SHORT EXERCISE:
Return verbatim the inclusive range of lines running from the line that contains "pc = Paint(C_, (0.50, 0.45, 0.36), .65)" to the line that contains "build_eye(pigC, eC, nrm([-.3, 0, -1]), 10, 0.9, (0.4, .34, .34))". Omit every other line.

** Begin SOURCE DATA **

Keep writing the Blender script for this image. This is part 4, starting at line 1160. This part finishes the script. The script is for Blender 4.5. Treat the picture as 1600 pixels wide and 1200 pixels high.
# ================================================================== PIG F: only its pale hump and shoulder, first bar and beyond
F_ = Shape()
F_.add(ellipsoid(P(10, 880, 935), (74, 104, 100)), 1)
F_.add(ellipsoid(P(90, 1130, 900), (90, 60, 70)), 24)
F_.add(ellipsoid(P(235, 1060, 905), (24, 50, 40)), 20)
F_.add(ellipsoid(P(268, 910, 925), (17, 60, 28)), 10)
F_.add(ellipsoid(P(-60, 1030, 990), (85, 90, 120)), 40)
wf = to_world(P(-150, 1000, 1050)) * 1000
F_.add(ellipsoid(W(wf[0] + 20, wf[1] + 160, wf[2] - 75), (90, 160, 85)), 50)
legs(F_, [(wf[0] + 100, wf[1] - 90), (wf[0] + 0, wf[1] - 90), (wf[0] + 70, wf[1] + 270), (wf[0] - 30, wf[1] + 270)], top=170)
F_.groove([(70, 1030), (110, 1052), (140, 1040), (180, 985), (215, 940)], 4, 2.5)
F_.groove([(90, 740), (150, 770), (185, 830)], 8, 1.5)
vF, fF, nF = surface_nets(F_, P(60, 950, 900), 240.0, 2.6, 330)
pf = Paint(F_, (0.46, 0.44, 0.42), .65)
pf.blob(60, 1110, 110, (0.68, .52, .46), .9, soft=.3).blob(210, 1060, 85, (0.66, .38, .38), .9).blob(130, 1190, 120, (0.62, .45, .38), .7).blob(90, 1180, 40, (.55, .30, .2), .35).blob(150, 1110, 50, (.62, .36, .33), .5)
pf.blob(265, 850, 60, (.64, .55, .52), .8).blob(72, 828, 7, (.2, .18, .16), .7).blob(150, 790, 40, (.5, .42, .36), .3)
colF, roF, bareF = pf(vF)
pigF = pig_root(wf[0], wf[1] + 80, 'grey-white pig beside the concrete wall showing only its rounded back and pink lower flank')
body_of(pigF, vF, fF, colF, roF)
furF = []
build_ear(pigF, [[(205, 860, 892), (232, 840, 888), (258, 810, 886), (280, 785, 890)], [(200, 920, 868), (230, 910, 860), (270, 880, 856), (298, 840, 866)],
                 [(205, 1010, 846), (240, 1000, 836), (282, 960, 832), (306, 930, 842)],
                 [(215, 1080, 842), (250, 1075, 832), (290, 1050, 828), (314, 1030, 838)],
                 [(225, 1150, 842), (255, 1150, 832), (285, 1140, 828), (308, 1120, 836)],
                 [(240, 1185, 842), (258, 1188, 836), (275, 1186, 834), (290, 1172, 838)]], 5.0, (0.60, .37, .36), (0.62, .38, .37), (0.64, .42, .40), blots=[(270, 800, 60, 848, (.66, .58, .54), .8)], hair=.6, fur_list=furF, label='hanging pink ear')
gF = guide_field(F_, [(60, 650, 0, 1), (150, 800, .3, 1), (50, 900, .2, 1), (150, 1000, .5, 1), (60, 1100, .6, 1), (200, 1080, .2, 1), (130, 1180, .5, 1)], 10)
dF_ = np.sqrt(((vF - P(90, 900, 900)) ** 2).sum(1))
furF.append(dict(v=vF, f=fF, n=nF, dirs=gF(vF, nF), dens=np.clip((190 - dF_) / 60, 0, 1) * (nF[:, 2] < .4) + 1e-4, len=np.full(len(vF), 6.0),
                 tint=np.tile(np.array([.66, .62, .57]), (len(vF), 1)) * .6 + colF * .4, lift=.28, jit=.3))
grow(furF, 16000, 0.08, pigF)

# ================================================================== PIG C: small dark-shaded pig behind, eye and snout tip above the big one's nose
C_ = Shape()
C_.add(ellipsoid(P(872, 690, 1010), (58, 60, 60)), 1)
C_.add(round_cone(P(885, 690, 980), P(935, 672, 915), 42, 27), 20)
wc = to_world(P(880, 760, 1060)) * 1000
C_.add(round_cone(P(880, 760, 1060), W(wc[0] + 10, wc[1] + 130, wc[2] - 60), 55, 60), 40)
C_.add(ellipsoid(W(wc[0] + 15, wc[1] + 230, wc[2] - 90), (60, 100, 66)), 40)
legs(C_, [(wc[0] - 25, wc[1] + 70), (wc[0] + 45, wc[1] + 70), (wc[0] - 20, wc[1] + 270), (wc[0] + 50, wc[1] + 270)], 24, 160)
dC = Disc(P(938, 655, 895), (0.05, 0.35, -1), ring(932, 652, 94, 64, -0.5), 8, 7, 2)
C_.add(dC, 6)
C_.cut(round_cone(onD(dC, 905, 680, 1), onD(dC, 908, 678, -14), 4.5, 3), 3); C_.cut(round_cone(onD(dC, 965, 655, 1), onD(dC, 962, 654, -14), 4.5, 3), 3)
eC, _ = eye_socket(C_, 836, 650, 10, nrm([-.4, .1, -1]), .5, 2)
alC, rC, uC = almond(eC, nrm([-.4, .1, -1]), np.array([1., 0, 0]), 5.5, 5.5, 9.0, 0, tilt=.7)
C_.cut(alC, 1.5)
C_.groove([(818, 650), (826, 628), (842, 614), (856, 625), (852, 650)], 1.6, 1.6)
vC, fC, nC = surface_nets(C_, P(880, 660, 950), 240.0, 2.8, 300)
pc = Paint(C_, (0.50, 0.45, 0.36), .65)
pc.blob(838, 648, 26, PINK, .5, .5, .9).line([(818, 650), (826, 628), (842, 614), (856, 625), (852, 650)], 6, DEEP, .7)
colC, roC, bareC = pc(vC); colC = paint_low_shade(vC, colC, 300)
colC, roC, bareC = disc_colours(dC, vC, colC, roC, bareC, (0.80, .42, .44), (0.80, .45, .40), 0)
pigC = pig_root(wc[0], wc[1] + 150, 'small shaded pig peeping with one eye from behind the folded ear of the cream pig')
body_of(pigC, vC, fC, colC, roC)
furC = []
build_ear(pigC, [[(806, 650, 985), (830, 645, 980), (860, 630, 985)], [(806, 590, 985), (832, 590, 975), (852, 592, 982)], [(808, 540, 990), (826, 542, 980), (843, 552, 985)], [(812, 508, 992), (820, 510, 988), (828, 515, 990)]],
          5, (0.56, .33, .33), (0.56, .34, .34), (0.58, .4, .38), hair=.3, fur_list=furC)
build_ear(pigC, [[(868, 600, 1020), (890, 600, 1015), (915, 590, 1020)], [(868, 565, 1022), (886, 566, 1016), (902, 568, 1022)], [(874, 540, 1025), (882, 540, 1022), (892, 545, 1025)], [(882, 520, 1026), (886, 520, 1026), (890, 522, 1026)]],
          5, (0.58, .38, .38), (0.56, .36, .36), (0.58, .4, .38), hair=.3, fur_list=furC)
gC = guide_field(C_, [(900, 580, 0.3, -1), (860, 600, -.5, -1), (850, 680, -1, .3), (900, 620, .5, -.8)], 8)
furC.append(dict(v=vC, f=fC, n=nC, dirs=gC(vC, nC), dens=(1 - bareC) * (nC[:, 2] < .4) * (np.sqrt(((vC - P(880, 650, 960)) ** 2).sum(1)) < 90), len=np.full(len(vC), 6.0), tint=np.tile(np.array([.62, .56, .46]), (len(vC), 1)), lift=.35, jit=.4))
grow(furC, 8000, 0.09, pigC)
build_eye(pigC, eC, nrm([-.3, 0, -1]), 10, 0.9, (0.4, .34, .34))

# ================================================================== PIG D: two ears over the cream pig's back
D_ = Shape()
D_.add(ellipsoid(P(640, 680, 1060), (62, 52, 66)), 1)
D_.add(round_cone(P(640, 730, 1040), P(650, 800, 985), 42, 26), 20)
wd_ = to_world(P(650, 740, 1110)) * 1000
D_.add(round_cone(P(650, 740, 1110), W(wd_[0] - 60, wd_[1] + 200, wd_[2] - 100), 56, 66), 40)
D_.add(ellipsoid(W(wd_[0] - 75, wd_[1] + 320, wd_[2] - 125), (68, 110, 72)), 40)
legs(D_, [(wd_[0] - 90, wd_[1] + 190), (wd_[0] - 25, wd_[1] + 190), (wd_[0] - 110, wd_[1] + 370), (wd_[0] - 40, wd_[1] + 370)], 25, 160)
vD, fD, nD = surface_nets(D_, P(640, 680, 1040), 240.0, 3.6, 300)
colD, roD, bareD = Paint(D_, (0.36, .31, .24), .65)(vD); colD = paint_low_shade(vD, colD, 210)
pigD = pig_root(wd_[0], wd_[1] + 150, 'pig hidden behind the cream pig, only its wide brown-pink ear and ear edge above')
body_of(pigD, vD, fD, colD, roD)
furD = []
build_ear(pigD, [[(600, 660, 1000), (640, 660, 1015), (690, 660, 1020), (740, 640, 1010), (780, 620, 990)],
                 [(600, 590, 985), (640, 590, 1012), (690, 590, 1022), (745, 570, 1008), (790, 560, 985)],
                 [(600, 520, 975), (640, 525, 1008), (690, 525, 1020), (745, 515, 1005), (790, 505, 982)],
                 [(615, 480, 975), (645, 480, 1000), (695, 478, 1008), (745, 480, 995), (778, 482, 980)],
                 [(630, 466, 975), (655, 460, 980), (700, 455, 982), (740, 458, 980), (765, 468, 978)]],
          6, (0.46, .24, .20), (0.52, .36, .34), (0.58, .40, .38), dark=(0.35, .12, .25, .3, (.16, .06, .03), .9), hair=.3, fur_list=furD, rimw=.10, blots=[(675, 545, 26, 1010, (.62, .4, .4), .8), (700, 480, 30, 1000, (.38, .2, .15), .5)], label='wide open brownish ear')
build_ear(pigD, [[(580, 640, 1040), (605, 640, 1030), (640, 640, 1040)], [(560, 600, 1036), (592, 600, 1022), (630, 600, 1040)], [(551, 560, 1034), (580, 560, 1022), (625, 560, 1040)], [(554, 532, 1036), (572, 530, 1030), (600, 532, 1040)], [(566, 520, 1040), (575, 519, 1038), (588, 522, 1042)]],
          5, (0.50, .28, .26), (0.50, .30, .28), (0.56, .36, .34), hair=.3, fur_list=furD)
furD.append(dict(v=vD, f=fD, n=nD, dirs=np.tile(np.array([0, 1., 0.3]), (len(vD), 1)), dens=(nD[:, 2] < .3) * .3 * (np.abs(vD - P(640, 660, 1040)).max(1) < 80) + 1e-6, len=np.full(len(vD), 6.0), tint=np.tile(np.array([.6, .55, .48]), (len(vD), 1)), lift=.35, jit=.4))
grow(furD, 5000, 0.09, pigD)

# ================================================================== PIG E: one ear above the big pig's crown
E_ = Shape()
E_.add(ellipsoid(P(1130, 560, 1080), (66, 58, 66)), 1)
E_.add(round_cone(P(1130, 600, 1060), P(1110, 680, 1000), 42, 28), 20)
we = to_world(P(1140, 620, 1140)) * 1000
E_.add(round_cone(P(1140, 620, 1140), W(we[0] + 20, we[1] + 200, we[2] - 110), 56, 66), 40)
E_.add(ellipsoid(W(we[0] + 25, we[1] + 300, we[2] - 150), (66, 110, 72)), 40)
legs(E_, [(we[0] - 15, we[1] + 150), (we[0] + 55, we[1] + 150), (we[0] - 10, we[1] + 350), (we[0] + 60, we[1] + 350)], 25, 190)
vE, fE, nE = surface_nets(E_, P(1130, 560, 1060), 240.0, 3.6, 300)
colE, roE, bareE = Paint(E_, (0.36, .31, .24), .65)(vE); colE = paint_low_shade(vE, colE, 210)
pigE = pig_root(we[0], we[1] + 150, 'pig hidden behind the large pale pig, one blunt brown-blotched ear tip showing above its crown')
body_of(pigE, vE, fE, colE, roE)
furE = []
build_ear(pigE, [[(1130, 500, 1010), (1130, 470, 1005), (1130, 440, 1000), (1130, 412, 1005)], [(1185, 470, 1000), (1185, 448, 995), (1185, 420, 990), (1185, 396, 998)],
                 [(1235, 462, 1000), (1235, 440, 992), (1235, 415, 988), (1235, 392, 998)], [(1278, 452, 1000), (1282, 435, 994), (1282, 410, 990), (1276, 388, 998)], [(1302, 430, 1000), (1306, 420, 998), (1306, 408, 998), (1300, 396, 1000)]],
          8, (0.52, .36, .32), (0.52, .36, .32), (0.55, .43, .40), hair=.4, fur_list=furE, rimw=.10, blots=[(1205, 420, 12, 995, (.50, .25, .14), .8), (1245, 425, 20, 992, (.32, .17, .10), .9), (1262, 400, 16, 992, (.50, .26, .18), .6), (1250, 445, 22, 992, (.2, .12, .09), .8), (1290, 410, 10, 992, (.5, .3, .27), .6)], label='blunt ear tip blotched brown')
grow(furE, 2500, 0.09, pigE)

** End SOURCE DATA **

THE RESULT:
pc = Paint(C_, (0.50, 0.45, 0.36), .65)
pc.blob(838, 648, 26, PINK, .5, .5, .9).line([(818, 650), (826, 628), (842, 614), (856, 625), (852, 650)], 6, DEEP, .7)
colC, roC, bareC = pc(vC); colC = paint_low_shade(vC, colC, 300)
colC, roC, bareC = disc_colours(dC, vC, colC, roC, bareC, (0.80, .42, .44), (0.80, .45, .40), 0)
pigC = pig_root(wc[0], wc[1] + 150, 'small shaded pig peeping with one eye from behind the folded ear of the cream pig')
body_of(pigC, vC, fC, colC, roC)
furC = []
build_ear(pigC, [[(806, 650, 985), (830, 645, 980), (860, 630, 985)], [(806, 590, 985), (832, 590, 975), (852, 592, 982)], [(808, 540, 990), (826, 542, 980), (843, 552, 985)], [(812, 508, 992), (820, 510, 988), (828, 515, 990)]],
          5, (0.56, .33, .33), (0.56, .34, .34), (0.58, .4, .38), hair=.3, fur_list=furC)
build_ear(pigC, [[(868, 600, 1020), (890, 600, 1015), (915, 590, 1020)], [(868, 565, 1022), (886, 566, 1016), (902, 568, 1022)], [(874, 540, 1025), (882, 540, 1022), (892, 545, 1025)], [(882, 520, 1026), (886, 520, 1026), (890, 522, 1026)]],
          5, (0.58, .38, .38), (0.56, .36, .36), (0.58, .4, .38), hair=.3, fur_list=furC)
gC = guide_field(C_, [(900, 580, 0.3, -1), (860, 600, -.5, -1), (850, 680, -1, .3), (900, 620, .5, -.8)], 8)
furC.append(dict(v=vC, f=fC, n=nC, dirs=gC(vC, nC), dens=(1 - bareC) * (nC[:, 2] < .4) * (np.sqrt(((vC - P(880, 650, 960)) ** 2).sum(1)) < 90), len=np.full(len(vC), 6.0), tint=np.tile(np.array([.62, .56, .46]), (len(vC), 1)), lift=.35, jit=.4))
grow(furC, 8000, 0.09, pigC)
build_eye(pigC, eC, nrm([-.3, 0, -1]), 10, 0.9, (0.4, .34, .34))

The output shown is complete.